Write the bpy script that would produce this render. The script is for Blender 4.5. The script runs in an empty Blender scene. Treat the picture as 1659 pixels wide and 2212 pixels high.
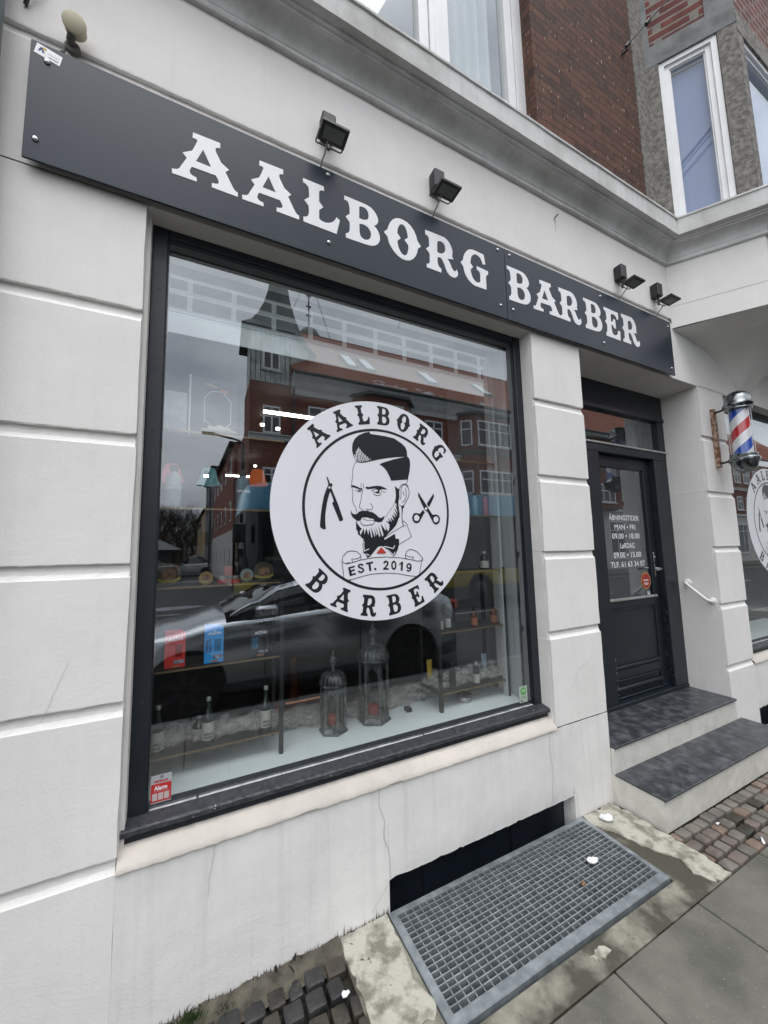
import bpy, math, random
from mathutils import Vector, Matrix
from math import radians as R, sin, cos, pi, atan2, hypot

# ------------------------------------------------------------------ camera, light
sc = bpy.context.scene
C = sc.collection
cam_d = bpy.data.cameras.new('camera'); cam = bpy.data.objects.new('camera', cam_d); C.objects.link(cam)
sc.camera = cam
cam_d.sensor_fit = 'VERTICAL'; cam_d.sensor_height = 24.0
cam_d.lens = 24.0*815.95/2212.0
cam_d.clip_start = 0.02; cam_d.clip_end = 2000
FW = Vector((0.4436919, 0.89025314, 0.10289236)); RT = Vector((0.8957979, -0.4439199, -0.02193738))
UP = RT.cross(FW).normalized(); RT = FW.cross(UP).normalized()
cam.matrix_world = Matrix(((RT.x, UP.x, -FW.x, 0.0), (RT.y, UP.y, -FW.y, -1.6), (RT.z, UP.z, -FW.z, 1.53), (0, 0, 0, 1)))

world = bpy.data.worlds.new('World'); sc.world = world; world.use_nodes = True
wn = world.node_tree.nodes; wl = world.node_tree.links
for n in list(wn): wn.remove(n)
SUN_EL, SUN_ROT = R(68), R(200)
wo = wn.new('ShaderNodeOutputWorld'); bg = wn.new('ShaderNodeBackground'); sky = wn.new('ShaderNodeTexSky')
sky.sky_type = 'NISHITA'; sky.sun_disc = False; sky.sun_elevation = SUN_EL; sky.sun_rotation = SUN_ROT
sky.air_density = 1.0; sky.dust_density = 3.0; sky.ozone_density = 1.5
hs = wn.new('ShaderNodeHueSaturation'); hs.inputs['Saturation'].default_value = 0.30
wl.new(sky.outputs[0], hs.inputs['Color'])
tc = wn.new('ShaderNodeTexCoord'); mp = wn.new('ShaderNodeMapping'); mp.inputs['Scale'].default_value = (1.0, 1.0, 2.6)
ns = wn.new('ShaderNodeTexNoise'); ns.inputs['Scale'].default_value = 2.2; ns.inputs['Detail'].default_value = 6; ns.inputs['Roughness'].default_value = 0.55
wl.new(tc.outputs['Generated'], mp.inputs['Vector']); wl.new(mp.outputs[0], ns.inputs['Vector'])
cr = wn.new('ShaderNodeValToRGB'); cr.color_ramp.elements[0].position = 0.32; cr.color_ramp.elements[0].color = (0.62, 0.64, 0.68, 1)
cr.color_ramp.elements[1].position = 0.68; cr.color_ramp.elements[1].color = (1.25, 1.25, 1.24, 1)
wl.new(ns.outputs['Fac'], cr.inputs[0])
mx = wn.new('ShaderNodeMixRGB'); mx.blend_type = 'MULTIPLY'; mx.inputs[0].default_value = 1.0
wl.new(cr.outputs[0], mx.inputs[2])
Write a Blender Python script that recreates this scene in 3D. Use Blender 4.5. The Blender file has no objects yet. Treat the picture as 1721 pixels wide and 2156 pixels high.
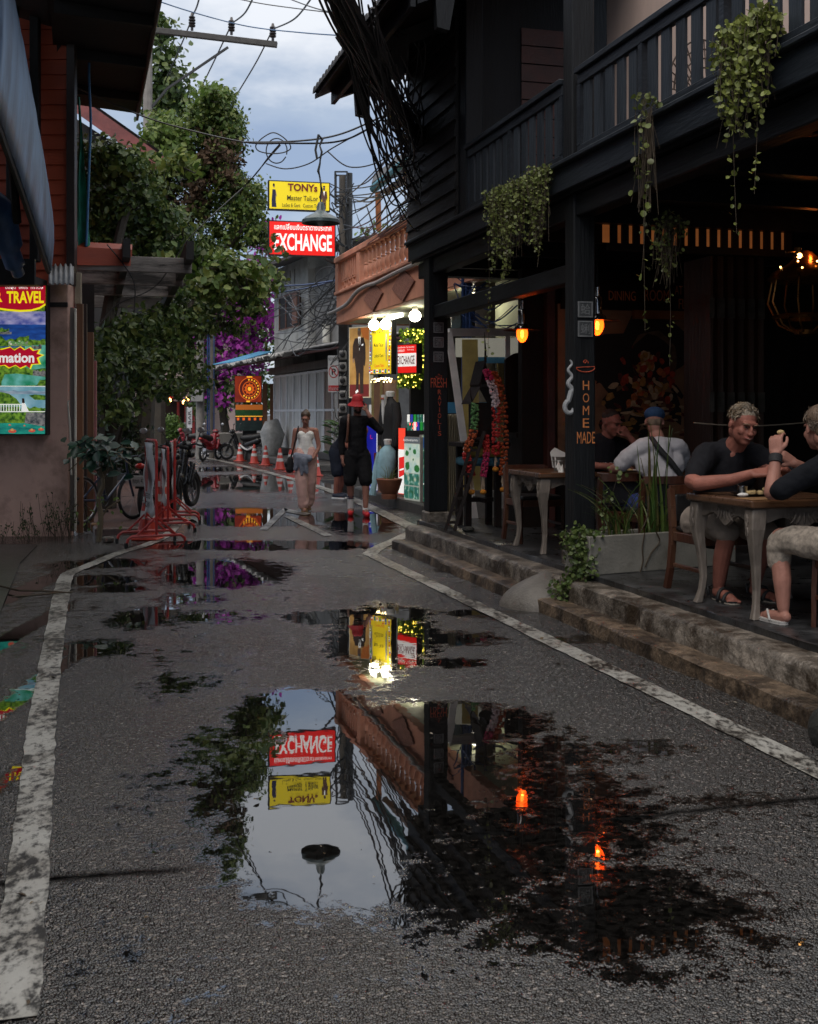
import bpy, bmesh, math, random
import numpy as np
from mathutils import Vector, Matrix
random.seed(7)
rng = np.random.default_rng(7)
scn = bpy.context.scene
COL = scn.collection
rad = math.radians

# ---------------------------------------------------------------- camera
EYE = 1.6
cam_d = bpy.data.cameras.new('camera')
cam = bpy.data.objects.new('camera', cam_d)
COL.objects.link(cam)
cam.location = (0, 0, EYE)
cam.rotation_euler = (rad(90), 0, 0)
cam_d.sensor_fit = 'HORIZONTAL'
cam_d.sensor_width = 24.0
cam_d.lens = 35.0
cam_d.shift_y = -0.1197
cam_d.dof.use_dof = True; cam_d.dof.focus_distance = 9.0; cam_d.dof.aperture_fstop = 6.3
cam_d.clip_start = 0.05
cam_d.clip_end = 3000
scn.camera = cam

# ---------------------------------------------------------------- sky, sun, exposure
SUN_EL, SUN_AZ = 52.0, 205.0           # veiled sun high behind the camera
W = bpy.data.worlds.new('World'); scn.world = W; W.use_nodes = True
nt = W.node_tree; nt.nodes.clear()
def wn(t, **k):
    n = nt.nodes.new(t)
    for a, b in k.items(): setattr(n, a, b)
    return n
sky = wn('ShaderNodeTexSky', sky_type='NISHITA', sun_disc=False, sun_elevation=rad(SUN_EL), sun_rotation=rad(SUN_AZ))
tc = wn('ShaderNodeTexCoord')
sep = wn('ShaderNodeSeparateXYZ'); nt.links.new(tc.outputs['Generated'], sep.inputs[0])
addz = wn('ShaderNodeMath', operation='ADD'); addz.inputs[1].default_value = 0.22
absz = wn('ShaderNodeMath', operation='ABSOLUTE'); nt.links.new(sep.outputs[2], absz.inputs[0]); nt.links.new(absz.outputs[0], addz.inputs[0])
dx = wn('ShaderNodeMath', operation='DIVIDE'); nt.links.new(sep.outputs[0], dx.inputs[0]); nt.links.new(addz.outputs[0], dx.inputs[1])
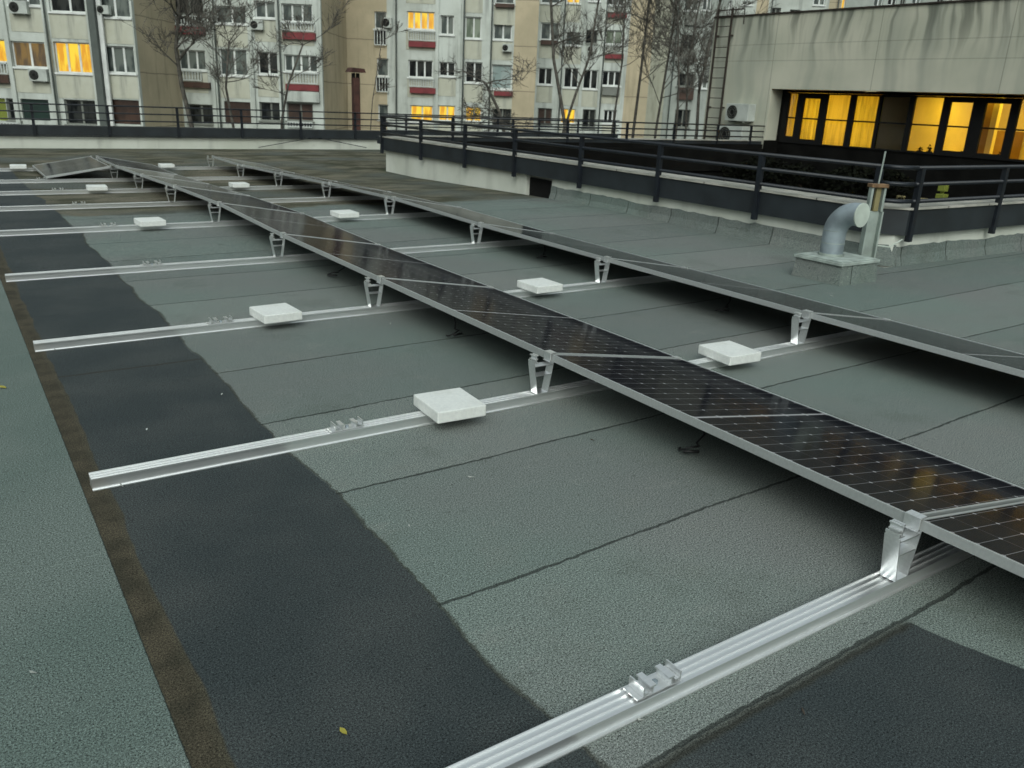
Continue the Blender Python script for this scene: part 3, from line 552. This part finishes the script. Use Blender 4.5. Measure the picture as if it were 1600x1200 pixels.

:: Problem details ::
Transcribe each line above verbatim, with the pictures left out.

:: Written solution ::
Write the bpy script that would produce this render. The script is for Blender 4.5. The script runs in an empty Blender scene. Treat the picture as 1659 pixels wide and 2212 pixels high.
import bpy, math, random
from mathutils import Vector, Matrix
from math import radians as R, sin, cos, pi, atan2, hypot

# ------------------------------------------------------------------ camera, light
sc = bpy.context.scene
C = sc.collection
cam_d = bpy.data.cameras.new('camera'); cam = bpy.data.objects.new('camera', cam_d); C.objects.link(cam)
sc.camera = cam
cam_d.sensor_fit = 'VERTICAL'; cam_d.sensor_height = 24.0
cam_d.lens = 24.0*815.95/2212.0
cam_d.clip_start = 0.02; cam_d.clip_end = 2000
FW = Vector((0.4436919, 0.89025314, 0.10289236)); RT = Vector((0.8957979, -0.4439199, -0.02193738))
UP = RT.cross(FW).normalized(); RT = FW.cross(UP).normalized()
cam.matrix_world = Matrix(((RT.x, UP.x, -FW.x, 0.0), (RT.y, UP.y, -FW.y, -1.6), (RT.z, UP.z, -FW.z, 1.53), (0, 0, 0, 1)))

world = bpy.data.worlds.new('World'); sc.world = world; world.use_nodes = True
wn = world.node_tree.nodes; wl = world.node_tree.links
for n in list(wn): wn.remove(n)
SUN_EL, SUN_ROT = R(68), R(200)
wo = wn.new('ShaderNodeOutputWorld'); bg = wn.new('ShaderNodeBackground'); sky = wn.new('ShaderNodeTexSky')
sky.sky_type = 'NISHITA'; sky.sun_disc = False; sky.sun_elevation = SUN_EL; sky.sun_rotation = SUN_ROT
sky.air_density = 1.0; sky.dust_density = 3.0; sky.ozone_density = 1.5
hs = wn.new('ShaderNodeHueSaturation'); hs.inputs['Saturation'].default_value = 0.30
wl.new(sky.outputs[0], hs.inputs['Color'])
tc = wn.new('ShaderNodeTexCoord'); mp = wn.new('ShaderNodeMapping'); mp.inputs['Scale'].default_value = (1.0, 1.0, 2.6)
ns = wn.new('ShaderNodeTexNoise'); ns.inputs['Scale'].default_value = 2.2; ns.inputs['Detail'].default_value = 6; ns.inputs['Roughness'].default_value = 0.55
wl.new(tc.outputs['Generated'], mp.inputs['Vector']); wl.new(mp.outputs[0], ns.inputs['Vector'])
cr = wn.new('ShaderNodeValToRGB'); cr.color_ramp.elements[0].position = 0.32; cr.color_ramp.elements[0].color = (0.62, 0.64, 0.68, 1)
cr.color_ramp.elements[1].position = 0.68; cr.color_ramp.elements[1].color = (1.25, 1.25, 1.24, 1)
wl.new(ns.outputs['Fac'], cr.inputs[0])
mx = wn.new('ShaderNodeMixRGB'); mx.blend_type = 'MULTIPLY'; mx.inputs[0].default_value = 1.0
wl.new(cr.outputs[0], mx.inputs[2])
Write a Blender Python script that recreates this scene in 3D. Use Blender 4.5. The Blender file has no objects yet. Treat the picture as 1721 pixels wide and 2156 pixels high.
import bpy, bmesh, math, random
import numpy as np
from mathutils import Vector, Matrix
random.seed(7)
rng = np.random.default_rng(7)
scn = bpy.context.scene
COL = scn.collection
rad = math.radians

# ---------------------------------------------------------------- camera
EYE = 1.6
cam_d = bpy.data.cameras.new('camera')
cam = bpy.data.objects.new('camera', cam_d)
COL.objects.link(cam)
cam.location = (0, 0, EYE)
cam.rotation_euler = (rad(90), 0, 0)
cam_d.sensor_fit = 'HORIZONTAL'
cam_d.sensor_width = 24.0
cam_d.lens = 35.0
cam_d.shift_y = -0.1197
cam_d.dof.use_dof = True; cam_d.dof.focus_distance = 9.0; cam_d.dof.aperture_fstop = 6.3
cam_d.clip_start = 0.05
cam_d.clip_end = 3000
scn.camera = cam

# ---------------------------------------------------------------- sky, sun, exposure
SUN_EL, SUN_AZ = 52.0, 205.0           # veiled sun high behind the camera
W = bpy.data.worlds.new('World'); scn.world = W; W.use_nodes = True
nt = W.node_tree; nt.nodes.clear()
def wn(t, **k):
    n = nt.nodes.new(t)
    for a, b in k.items(): setattr(n, a, b)
    return n
sky = wn('ShaderNodeTexSky', sky_type='NISHITA', sun_disc=False, sun_elevation=rad(SUN_EL), sun_rotation=rad(SUN_AZ))
tc = wn('ShaderNodeTexCoord')
sep = wn('ShaderNodeSeparateXYZ'); nt.links.new(tc.outputs['Generated'], sep.inputs[0])
addz = wn('ShaderNodeMath', operation='ADD'); addz.inputs[1].default_value = 0.22
absz = wn('ShaderNodeMath', operation='ABSOLUTE'); nt.links.new(sep.outputs[2], absz.inputs[0]); nt.links.new(absz.outputs[0], addz.inputs[0])
dx = wn('ShaderNodeMath', operation='DIVIDE'); nt.links.new(sep.outputs[0], dx.inputs[0]); nt.links.new(addz.outputs[0], dx.inputs[1])
Continue the Blender Python script for this scene: part 3, from line 552. This part finishes the script. Use Blender 4.5. Measure the picture as if it were 1600x1200 pixels.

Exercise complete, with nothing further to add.